Os dados apresentados acima, portanto, indicam que nas últimas eleições se observam três tendências bem nítidas sobre o financiamento de campanhas por pessoas físicas no Brasil: (i) o baixo envolvimento da população em geral; (ii) o crescente envolvimento de candidatos que aplicam grandes volumes de recursos pessoais nas suas próprias campanhas; e (iii) o crescimento de doações milionárias feitas por pessoas físicas ligadas a grandes grupos empresariais ou envolvidos em suspeitas de esquemas de corrupção.
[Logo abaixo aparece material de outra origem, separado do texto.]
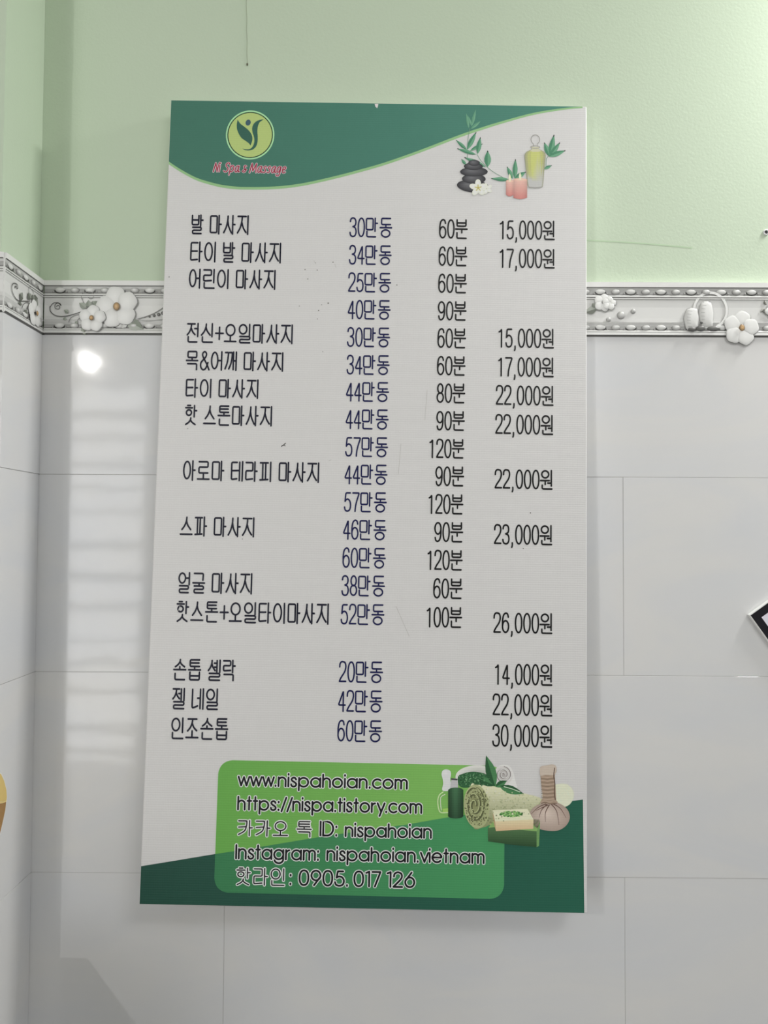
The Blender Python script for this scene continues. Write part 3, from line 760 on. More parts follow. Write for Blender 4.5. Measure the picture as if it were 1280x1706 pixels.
G3 = [(731, 780, 364.7, 397.8), (730.2, 779.2, 410.3, 443.3), (729.5, 778.5, 455.7, 488.4), (728.8, 778, 501.3, 534), (728.2, 777.3, 546.4, 580), (727.5, 776.4, 592.8, 625.6), (726.8, 775.8, 638.2, 671.6),
      (726.2, 775.2, 684.2, 717.4), (713, 774.3, 730.4, 763.4), (724.6, 774, 776.3, 810), (711.6, 772.6, 822.6, 856.4), (722.8, 772.4, 869, 903.2), (709.8, 771.6, 915.4, 949.8), (721.2, 771.2, 962.8, 997.4), (708.4, 770.6, 1010.2, 1045.4)]
for t, q_ in zip(P3, G3): menu_line('duration_lettering', t+'분', *q_, BLACK, 2.9)
P4 = ['15', '17', '15', '17', '22', '22', '22', '23', '26', '14', '22', '30']
G4 = [(830.4, 925.2, 366.3, 399), (830, 925.2, 413.5, 446.4), (828, 923.8, 546.3, 579.4), (827.5, 923.4, 594, 627.4), (825.6, 923.2, 641.2, 675), (824.6, 922.6, 689.6, 723.4), (823.4, 921.6, 781, 814.5),
      (822.4, 921, 872.8, 907), (821.4, 921.3, 1019.6, 1054.8), (822, 921.2, 1104.6, 1141), (820.2, 921.2, 1155, 1192), (819.6, 921.2, 1206, 1244)]
for t, q_ in zip(P4, G4): menu_line('won_price_lettering', t+',000원', *q_, BLACK, 2.9)

# ------------------------------------------------------------------ foot of the board
REF['v'] = 178
curve = [(226, 1444.5), (260, 1439), (300, 1432.5), (357, 1423), (400, 1416.5), (442, 1409.5), (532, 1394.5), (600, 1384.5), (678, 1373.5), (738, 1363), (800, 1354), (870, 1344.5), (920, 1338), (956, 1334), (971.5, 1332)]
cuv = catmull(bp(curve), 3)
k = Ink(S_B, .00012)
REDGE = -HW  # the print stops short of the right side, leaving a white margin
rb, rt = S_B.uv(973.8, 1519)[0], cuv[-1][0]
k.poly([clampuv(p) for p in cuv]+[(rb, .0006), (-HW+.0006, .0006)], None, None, lambda u, v: tuple(a_+(c_-a_)*min(1, max(0, (u+HW)/BW)) for a_, c_ in zip(pc(28, 62, 52), pc(34, 82, 66))))
k.build('foot_swoosh', M_PRINT, SIGN)
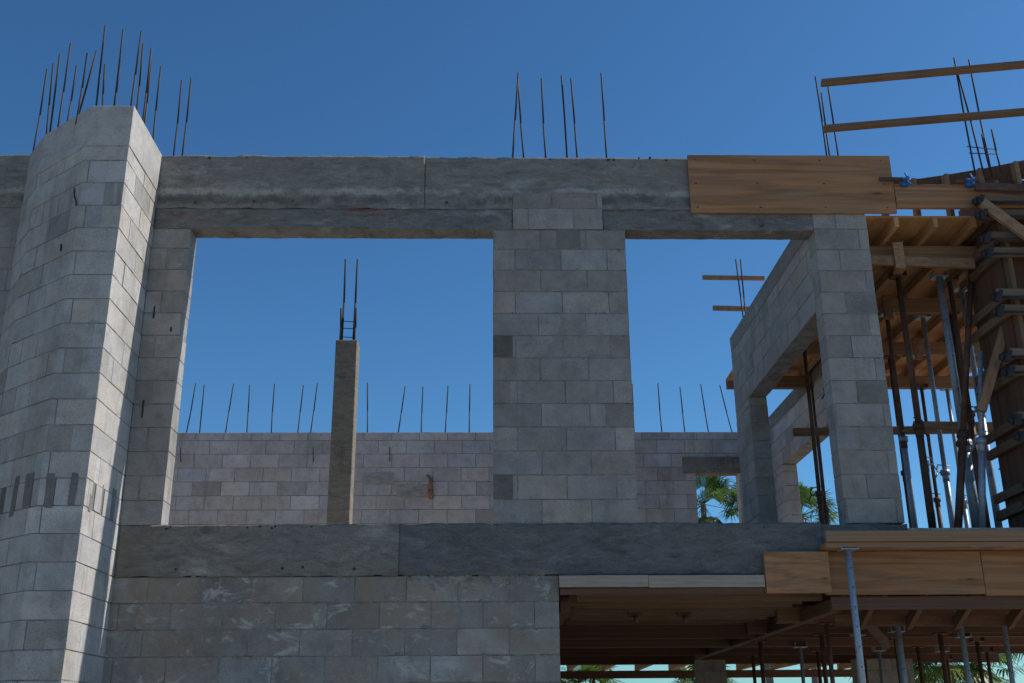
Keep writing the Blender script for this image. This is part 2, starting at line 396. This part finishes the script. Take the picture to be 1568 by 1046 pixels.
k.bar([(-3.42,8.078,3.72),(-3.41,8.07,3.66)],.009,5)
k.make('form_tie_holes',M_DARK,bld)
k=B()
def blob(x,y,z,r,fl=.3):
    base=len(k.v); n=7
    for j,(rr,dy) in enumerate(((1,0),(.7,.7),(0.0,1))):
        if rr==0: k.v.append(Vector((x,y-r*fl,z))); continue
        for i in range(n):
            t=2*math.pi*i/n; q=rr*r*RND.uniform(.7,1.25)
            k.v.append(Vector((x+q*math.cos(t)*1.3,y-dy*r*fl,z+q*math.sin(t)*.8)))
    for i in range(n):
        j=(i+1)%n
        k.quad([base+i,base+j,base+n+j,base+n+i],[(0,0)]*4,(1,1,1),0,True); k.quad([base+n+i,base+n+j,base+2*n],[(0,0)]*3,(1,1,1),0,True)
for i in range(160):
    x=RND.uniform(-.65,.5); blob(x,D-.001,ZB-abs(RND.gauss(0,.035)),RND.uniform(.008,.024))
for i in range(120):
    x=RND.uniform(-2.9,3.3)
    if .2<x<1.05: continue
    blob(x,D-.004,4.57+RND.gauss(0,.03),RND.uniform(.005,.014))
for i in range(160):
    x=RND.uniform(-2.9,.5); z=RND.uniform(-.2,1.15); blob(x,D-.001,ZB-CH*round((ZB-z)/CH)+RND.gauss(0,.01),RND.uniform(.006,.018))
for i in range(70):
    x=RND.uniform(.08,1.2); z=ZS+CH*RND.randint(0,12); blob(x,D-.001,z+RND.gauss(0,.008),RND.uniform(.005,.014))
k.make('mortar_droppings',M_MORTAR,bld)

# ================================================================= rebar
def rebar_group(name,bars,r=.0085,ties=()):
    g=B()
    for a,b_ in bars:
        a=Vector(a);b_=Vector(b_); mid=(a+b_)/2+Vector((RND.uniform(-.006,.006),RND.uniform(-.006,.006),0))
        g.bar([a,mid,b_],r,8)
    for a,b_ in ties: g.tube(a,b_,.005,None,5)
    return g.make(name,M_REBAR)
z0=4.85
tb=[((-4.09,8.78),(-4.09,8.8),5.84),((-3.88,8.55),(-3.93,8.56),5.74),((-3.80,8.42),(-3.83,8.44),5.76),((-3.74,8.42),(-3.74,8.42),5.86),
((-3.64,8.35),(-3.64,8.38),5.60),((-3.46,8.12),(-3.45,8.12),5.55),((-3.30,8.1),(-3.33,8.12),5.84),((-3.16,8.12),(-3.17,8.12),5.80),
((-3.25,8.15),(-3.30,8.15),5.46),((-3.14,8.1),(-3.15,8.1),5.44),((-3.00,8.06),(-2.99,8.06),5.74),((-3.0,8.22),(-3.02,8.22),5.72),
((-2.99,8.36),(-2.99,8.35),5.76),((-3.02,8.5),(-3.03,8.5),5.73),((-2.99,8.68),(-3.0,8.68),5.80),((-2.86,8.88),(-2.86,8.88),5.78),((-2.79,8.9),(-2.78,8.9),5.82),
((-3.55,8.3),(-3.45,8.3),5.7)]
rebar_group('rebar_cluster',[((a[0],a[1],z0),(b_[0],b_[1],zt)) for a,b_,zt in tb])
rebar_group('rebar_cluster',[((.23,8.9,z0),(.30,8.9,5.90)),((.35,8.9,z0),(.295,8.92,5.86)),((.55,8.9,z0),(.52,8.9,5.84)),((.745,8.9,z0),(.71,8.9,5.87)),((.84,8.9,z0),(.80,8.9,5.84)),((1.11,8.9,z0),(1.09,8.9,5.90))])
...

Esses três movimentos apontam para o centro da discussão sobre a constitucionalidade do financiamento privado no STF: o sistema eleitoral brasileiro é antidemocrático porque favorece a desigualdade política, alimentada pelas doações eleitorais feitas pelos setores mais abastados da população.

Com a decisão do STF de proibir as doações de empresas, porém, é de se esperar que grande parte das doações empresariais migre, nas próximas eleições, não apenas para o caixa 2, mas para doações feitas pelos sócios das empresas e até mesmo para candidaturas próprias.

Embora bem intencionada e aceita pela opinião pública, a decisão do STF teria sido muito mais efetiva se tivesse imposto limites para os gastos da campanha e também para as doações de pessoas físicas e dos próprios candidatos – em termos de valor, e não em percentuais da renda –, tal como pleiteou a OAB.

Ao proibir totalmente as doações empresariais, o STF jogou para a obscuridade o principal indicador sobre as relações entre os setores econômicos e os detentores de cargos públicos no Brasil. Imprensa, movimentos sociais, acadêmicos e cidadãos engajados perderam uma fonte de informações essencial para o exercício do controle social no país – ao passo que certamente os recursos continuarão a ser transferidos das empresas para os políticos, mas agora às escuras, na clandestinidade, via caixa dois.

Tal qual definido pelo STF, é de se esperar que candidatos com maior renda ou com melhores relações com a elite econômica continuem tendo mais chances de serem eleitos por meio de autofinanciamento, doações milionárias de pessoas físicas ou caixa dois.

O combate à corrupção e à desigualdade política passa necessariamente por medidas que barateiem as campanhas, limitem a influência do poder econômico, aumentem o poder dos órgãos de controle e estimulem a participação da população na vida político-partidária. Infelizmente, o STF não teve a coragem suficiente para avançar nesta agenda e preferiu jogar para a torcida.



 

Nota 1: Todos os dados acima são de elaboração própria a partir de dados do Tribunal Superior Eleitoral.

Nota 2: Os valores de doações de campanha encontram-se deflacionados pelo IPCA de janeiro/2016.